_Entries taken from a collection:_

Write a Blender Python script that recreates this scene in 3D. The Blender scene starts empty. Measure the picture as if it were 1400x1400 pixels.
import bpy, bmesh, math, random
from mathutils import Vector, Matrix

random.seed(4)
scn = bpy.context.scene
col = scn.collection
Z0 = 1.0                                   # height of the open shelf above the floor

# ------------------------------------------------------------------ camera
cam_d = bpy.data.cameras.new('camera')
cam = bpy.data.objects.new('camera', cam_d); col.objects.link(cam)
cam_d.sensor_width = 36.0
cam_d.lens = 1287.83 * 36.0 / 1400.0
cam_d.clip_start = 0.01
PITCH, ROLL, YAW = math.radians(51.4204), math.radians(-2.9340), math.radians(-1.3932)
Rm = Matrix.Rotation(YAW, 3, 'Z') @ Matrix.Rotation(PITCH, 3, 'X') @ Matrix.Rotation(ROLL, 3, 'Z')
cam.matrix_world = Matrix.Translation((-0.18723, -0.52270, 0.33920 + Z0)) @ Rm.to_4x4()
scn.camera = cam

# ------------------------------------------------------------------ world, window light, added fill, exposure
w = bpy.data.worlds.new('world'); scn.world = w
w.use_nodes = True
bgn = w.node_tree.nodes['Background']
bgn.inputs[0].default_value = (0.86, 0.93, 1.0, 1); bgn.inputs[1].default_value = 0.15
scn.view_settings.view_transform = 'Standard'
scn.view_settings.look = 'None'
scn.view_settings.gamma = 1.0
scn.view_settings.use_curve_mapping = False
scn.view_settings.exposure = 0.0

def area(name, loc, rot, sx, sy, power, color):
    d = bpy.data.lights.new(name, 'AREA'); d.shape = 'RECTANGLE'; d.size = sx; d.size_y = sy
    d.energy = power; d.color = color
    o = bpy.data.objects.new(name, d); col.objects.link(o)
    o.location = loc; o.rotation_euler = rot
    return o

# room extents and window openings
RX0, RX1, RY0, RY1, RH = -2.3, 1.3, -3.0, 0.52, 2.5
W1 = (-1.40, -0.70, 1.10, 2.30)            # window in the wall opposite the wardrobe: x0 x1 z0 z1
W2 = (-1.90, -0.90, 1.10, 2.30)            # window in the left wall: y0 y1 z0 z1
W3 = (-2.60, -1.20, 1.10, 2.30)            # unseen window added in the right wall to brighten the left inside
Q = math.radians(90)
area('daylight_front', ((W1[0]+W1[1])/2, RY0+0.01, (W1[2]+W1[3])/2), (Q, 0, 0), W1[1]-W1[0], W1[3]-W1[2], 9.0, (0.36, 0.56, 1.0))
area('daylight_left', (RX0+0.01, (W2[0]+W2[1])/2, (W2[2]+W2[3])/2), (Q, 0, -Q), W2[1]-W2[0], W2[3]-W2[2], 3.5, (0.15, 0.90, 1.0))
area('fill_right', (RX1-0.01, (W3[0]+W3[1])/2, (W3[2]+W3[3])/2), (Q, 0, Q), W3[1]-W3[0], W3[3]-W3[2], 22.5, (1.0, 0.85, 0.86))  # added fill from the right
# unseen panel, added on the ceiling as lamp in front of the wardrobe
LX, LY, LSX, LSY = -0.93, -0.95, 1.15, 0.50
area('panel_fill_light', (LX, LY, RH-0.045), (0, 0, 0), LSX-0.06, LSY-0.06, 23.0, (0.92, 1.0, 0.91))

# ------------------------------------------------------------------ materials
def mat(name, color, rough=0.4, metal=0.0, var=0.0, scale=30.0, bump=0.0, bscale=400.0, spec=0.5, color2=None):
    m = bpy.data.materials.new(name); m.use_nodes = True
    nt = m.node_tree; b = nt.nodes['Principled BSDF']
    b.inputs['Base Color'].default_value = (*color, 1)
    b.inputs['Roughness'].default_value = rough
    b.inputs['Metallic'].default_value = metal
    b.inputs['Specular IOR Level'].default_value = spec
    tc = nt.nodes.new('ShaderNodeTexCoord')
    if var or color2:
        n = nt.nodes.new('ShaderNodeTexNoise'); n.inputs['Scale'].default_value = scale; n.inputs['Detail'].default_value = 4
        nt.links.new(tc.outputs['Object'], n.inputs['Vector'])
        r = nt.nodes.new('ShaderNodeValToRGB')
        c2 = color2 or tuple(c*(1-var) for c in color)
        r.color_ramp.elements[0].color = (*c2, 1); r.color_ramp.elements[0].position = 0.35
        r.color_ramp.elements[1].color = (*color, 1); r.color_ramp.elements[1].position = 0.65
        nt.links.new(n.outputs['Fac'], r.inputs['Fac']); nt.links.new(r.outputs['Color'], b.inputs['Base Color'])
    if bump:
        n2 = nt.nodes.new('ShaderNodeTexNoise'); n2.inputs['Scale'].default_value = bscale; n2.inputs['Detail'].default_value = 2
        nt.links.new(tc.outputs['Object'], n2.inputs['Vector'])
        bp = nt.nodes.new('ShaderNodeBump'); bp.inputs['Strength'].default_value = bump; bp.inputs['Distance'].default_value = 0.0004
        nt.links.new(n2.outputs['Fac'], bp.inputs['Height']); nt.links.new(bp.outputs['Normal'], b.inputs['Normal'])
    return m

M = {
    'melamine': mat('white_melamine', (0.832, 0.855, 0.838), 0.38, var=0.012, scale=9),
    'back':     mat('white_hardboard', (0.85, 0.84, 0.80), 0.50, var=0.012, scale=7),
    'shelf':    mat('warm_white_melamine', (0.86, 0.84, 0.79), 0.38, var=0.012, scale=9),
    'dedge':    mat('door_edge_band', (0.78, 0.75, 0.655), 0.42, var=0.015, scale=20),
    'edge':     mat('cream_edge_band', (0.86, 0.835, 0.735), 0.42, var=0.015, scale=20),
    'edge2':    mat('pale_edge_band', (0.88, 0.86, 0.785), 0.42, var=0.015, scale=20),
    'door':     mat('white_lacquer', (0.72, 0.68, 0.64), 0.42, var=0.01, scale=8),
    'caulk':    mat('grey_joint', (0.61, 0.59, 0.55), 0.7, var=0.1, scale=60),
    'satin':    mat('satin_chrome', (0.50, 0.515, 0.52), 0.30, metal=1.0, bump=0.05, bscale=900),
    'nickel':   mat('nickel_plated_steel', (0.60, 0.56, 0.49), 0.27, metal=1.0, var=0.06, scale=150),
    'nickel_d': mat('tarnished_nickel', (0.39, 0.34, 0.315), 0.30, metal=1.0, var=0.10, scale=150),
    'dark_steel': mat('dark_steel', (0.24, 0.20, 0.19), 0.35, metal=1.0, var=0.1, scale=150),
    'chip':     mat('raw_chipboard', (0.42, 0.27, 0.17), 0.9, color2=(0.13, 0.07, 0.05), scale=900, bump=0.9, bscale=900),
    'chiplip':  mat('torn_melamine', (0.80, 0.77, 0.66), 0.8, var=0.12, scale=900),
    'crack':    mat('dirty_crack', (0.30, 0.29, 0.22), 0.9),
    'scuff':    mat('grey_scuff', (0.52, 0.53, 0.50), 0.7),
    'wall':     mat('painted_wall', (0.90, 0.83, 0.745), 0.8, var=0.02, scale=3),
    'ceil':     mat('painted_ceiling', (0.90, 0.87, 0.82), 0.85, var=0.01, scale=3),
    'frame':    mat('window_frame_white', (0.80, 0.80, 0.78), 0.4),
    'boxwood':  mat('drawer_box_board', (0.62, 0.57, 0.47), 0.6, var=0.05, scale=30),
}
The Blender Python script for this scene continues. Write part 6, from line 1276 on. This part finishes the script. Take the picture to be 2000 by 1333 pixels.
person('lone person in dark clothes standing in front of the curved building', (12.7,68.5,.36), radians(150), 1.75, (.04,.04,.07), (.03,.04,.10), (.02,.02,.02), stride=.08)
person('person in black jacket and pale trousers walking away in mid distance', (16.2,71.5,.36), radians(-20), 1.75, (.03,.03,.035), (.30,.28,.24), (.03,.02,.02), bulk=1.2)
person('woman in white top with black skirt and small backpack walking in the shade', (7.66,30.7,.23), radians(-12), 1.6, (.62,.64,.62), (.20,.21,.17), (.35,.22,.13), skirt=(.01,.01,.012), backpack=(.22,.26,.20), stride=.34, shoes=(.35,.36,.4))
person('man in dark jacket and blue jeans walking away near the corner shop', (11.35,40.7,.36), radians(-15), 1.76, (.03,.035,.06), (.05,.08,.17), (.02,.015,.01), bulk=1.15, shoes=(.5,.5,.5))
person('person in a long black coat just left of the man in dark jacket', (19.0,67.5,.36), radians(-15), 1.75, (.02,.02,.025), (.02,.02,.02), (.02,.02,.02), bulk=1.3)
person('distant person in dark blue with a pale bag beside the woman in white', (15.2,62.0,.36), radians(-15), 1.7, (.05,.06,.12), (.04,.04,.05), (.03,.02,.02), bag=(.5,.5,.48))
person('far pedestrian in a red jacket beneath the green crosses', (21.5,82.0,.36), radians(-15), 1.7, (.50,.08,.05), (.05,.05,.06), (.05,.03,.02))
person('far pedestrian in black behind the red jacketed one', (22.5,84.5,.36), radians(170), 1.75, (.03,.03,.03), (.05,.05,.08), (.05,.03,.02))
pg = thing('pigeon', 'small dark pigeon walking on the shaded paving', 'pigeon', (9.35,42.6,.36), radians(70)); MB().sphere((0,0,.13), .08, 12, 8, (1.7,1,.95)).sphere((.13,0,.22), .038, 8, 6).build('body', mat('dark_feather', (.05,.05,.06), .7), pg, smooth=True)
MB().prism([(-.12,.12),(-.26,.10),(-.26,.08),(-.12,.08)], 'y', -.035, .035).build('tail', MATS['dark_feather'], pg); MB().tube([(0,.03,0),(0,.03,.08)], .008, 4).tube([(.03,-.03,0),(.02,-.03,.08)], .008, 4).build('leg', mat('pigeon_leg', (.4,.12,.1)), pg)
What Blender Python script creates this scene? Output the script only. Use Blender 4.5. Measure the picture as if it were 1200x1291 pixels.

_The task:_
Give back exactly the lines from the beginning of the records through the line containing "from mathutils import Vector, Matrix", and only those.

_Task response:_
Write a Blender Python script that recreates this scene in 3D. The Blender scene starts empty. Measure the picture as if it were 1400x1400 pixels.
import bpy, bmesh, math, random
from mathutils import Vector, Matrix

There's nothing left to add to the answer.